Print the records again, character for character.

>> start ITEMS

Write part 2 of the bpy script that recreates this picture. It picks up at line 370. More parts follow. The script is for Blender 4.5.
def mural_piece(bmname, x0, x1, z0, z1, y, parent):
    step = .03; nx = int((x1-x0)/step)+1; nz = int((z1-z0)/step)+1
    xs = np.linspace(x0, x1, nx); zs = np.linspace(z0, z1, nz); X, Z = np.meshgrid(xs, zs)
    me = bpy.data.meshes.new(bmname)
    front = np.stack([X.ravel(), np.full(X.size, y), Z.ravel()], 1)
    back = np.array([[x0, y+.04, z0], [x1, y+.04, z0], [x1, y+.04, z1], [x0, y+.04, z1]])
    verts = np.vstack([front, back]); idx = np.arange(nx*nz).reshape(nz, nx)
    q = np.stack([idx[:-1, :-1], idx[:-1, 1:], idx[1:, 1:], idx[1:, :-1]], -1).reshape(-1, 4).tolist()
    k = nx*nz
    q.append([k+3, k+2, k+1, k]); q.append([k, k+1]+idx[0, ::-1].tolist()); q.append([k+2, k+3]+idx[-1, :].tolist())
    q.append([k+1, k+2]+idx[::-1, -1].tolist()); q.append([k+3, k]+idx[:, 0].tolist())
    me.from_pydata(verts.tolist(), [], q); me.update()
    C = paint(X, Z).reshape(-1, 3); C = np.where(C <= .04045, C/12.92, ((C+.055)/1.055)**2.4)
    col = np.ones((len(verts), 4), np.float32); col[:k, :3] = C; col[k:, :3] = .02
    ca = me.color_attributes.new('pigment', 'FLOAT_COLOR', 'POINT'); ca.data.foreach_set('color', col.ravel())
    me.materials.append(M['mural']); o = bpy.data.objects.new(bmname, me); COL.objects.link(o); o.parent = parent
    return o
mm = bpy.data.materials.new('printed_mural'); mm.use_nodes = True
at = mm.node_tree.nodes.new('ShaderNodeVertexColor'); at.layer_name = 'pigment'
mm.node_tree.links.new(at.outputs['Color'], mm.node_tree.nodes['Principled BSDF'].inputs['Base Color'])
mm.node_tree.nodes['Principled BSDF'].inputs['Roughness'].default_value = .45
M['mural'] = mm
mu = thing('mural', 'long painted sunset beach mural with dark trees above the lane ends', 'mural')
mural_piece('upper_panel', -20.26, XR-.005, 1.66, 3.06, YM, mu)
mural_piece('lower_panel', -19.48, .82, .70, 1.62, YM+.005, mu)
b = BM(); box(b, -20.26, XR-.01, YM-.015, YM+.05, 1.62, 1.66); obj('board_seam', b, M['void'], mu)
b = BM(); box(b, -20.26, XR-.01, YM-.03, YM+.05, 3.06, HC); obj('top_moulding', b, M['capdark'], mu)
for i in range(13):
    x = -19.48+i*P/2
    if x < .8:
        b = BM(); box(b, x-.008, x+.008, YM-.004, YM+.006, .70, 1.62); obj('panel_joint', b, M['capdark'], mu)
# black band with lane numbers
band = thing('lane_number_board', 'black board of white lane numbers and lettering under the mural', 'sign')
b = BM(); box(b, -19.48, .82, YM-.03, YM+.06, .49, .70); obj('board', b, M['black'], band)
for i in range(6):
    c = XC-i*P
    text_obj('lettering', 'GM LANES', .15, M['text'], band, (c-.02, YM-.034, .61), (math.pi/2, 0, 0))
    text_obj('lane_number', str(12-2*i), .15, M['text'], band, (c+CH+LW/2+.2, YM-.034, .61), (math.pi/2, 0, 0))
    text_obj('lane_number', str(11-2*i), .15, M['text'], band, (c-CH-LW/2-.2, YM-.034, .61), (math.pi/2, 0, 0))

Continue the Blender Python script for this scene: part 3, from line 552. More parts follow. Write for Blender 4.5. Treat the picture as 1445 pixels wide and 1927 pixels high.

>> end ITEMS

- _TASK RESULT_
Write part 2 of the bpy script that recreates this picture. It picks up at line 370. More parts follow. The script is for Blender 4.5.
def mural_piece(bmname, x0, x1, z0, z1, y, parent):
    step = .03; nx = int((x1-x0)/step)+1; nz = int((z1-z0)/step)+1
    xs = np.linspace(x0, x1, nx); zs = np.linspace(z0, z1, nz); X, Z = np.meshgrid(xs, zs)
    me = bpy.data.meshes.new(bmname)
    front = np.stack([X.ravel(), np.full(X.size, y), Z.ravel()], 1)
    back = np.array([[x0, y+.04, z0], [x1, y+.04, z0], [x1, y+.04, z1], [x0, y+.04, z1]])
    verts = np.vstack([front, back]); idx = np.arange(nx*nz).reshape(nz, nx)
    q = np.stack([idx[:-1, :-1], idx[:-1, 1:], idx[1:, 1:], idx[1:, :-1]], -1).reshape(-1, 4).tolist()
    k = nx*nz
    q.append([k+3, k+2, k+1, k]); q.append([k, k+1]+idx[0, ::-1].tolist()); q.append([k+2, k+3]+idx[-1, :].tolist())
    q.append([k+1, k+2]+idx[::-1, -1].tolist()); q.append([k+3, k]+idx[:, 0].tolist())
    me.from_pydata(verts.tolist(), [], q); me.update()
    C = paint(X, Z).reshape(-1, 3); C = np.where(C <= .04045, C/12.92, ((C+.055)/1.055)**2.4)
    col = np.ones((len(verts), 4), np.float32); col[:k, :3] = C; col[k:, :3] = .02
    ca = me.color_attributes.new('pigment', 'FLOAT_COLOR', 'POINT'); ca.data.foreach_set('color', col.ravel())
    me.materials.append(M['mural']); o = bpy.data.objects.new(bmname, me); COL.objects.link(o); o.parent = parent
    return o
mm = bpy.data.materials.new('printed_mural'); mm.use_nodes = True
at = mm.node_tree.nodes.new('ShaderNodeVertexColor'); at.layer_name = 'pigment'
mm.node_tree.links.new(at.outputs['Color'], mm.node_tree.nodes['Principled BSDF'].inputs['Base Color'])
mm.node_tree.nodes['Principled BSDF'].inputs['Roughness'].default_value = .45
M['mural'] = mm
mu = thing('mural', 'long painted sunset beach mural with dark trees above the lane ends', 'mural')
mural_piece('upper_panel', -20.26, XR-.005, 1.66, 3.06, YM, mu)
mural_piece('lower_panel', -19.48, .82, .70, 1.62, YM+.005, mu)
b = BM(); box(b, -20.26, XR-.01, YM-.015, YM+.05, 1.62, 1.66); obj('board_seam', b, M['void'], mu)
b = BM(); box(b, -20.26, XR-.01, YM-.03, YM+.05, 3.06, HC); obj('top_moulding', b, M['capdark'], mu)
for i in range(13):
    x = -19.48+i*P/2
    if x < .8:
        b = BM(); box(b, x-.008, x+.008, YM-.004, YM+.006, .70, 1.62); obj('panel_joint', b, M['capdark'], mu)
# black band with lane numbers
band = thing('lane_number_board', 'black board of white lane numbers and lettering under the mural', 'sign')
b = BM(); box(b, -19.48, .82, YM-.03, YM+.06, .49, .70); obj('board', b, M['black'], band)
for i in range(6):
    c = XC-i*P
    text_obj('lettering', 'GM LANES', .15, M['text'], band, (c-.02, YM-.034, .61), (math.pi/2, 0, 0))
    text_obj('lane_number', str(12-2*i), .15, M['text'], band, (c+CH+LW/2+.2, YM-.034, .61), (math.pi/2, 0, 0))
    text_obj('lane_number', str(11-2*i), .15, M['text'], band, (c-CH-LW/2-.2, YM-.034, .61), (math.pi/2, 0, 0))

Continue the Blender Python script for this scene: part 3, from line 552. More parts follow. Write for Blender 4.5. Treat the picture as 1445 pixels wide and 1927 pixels high.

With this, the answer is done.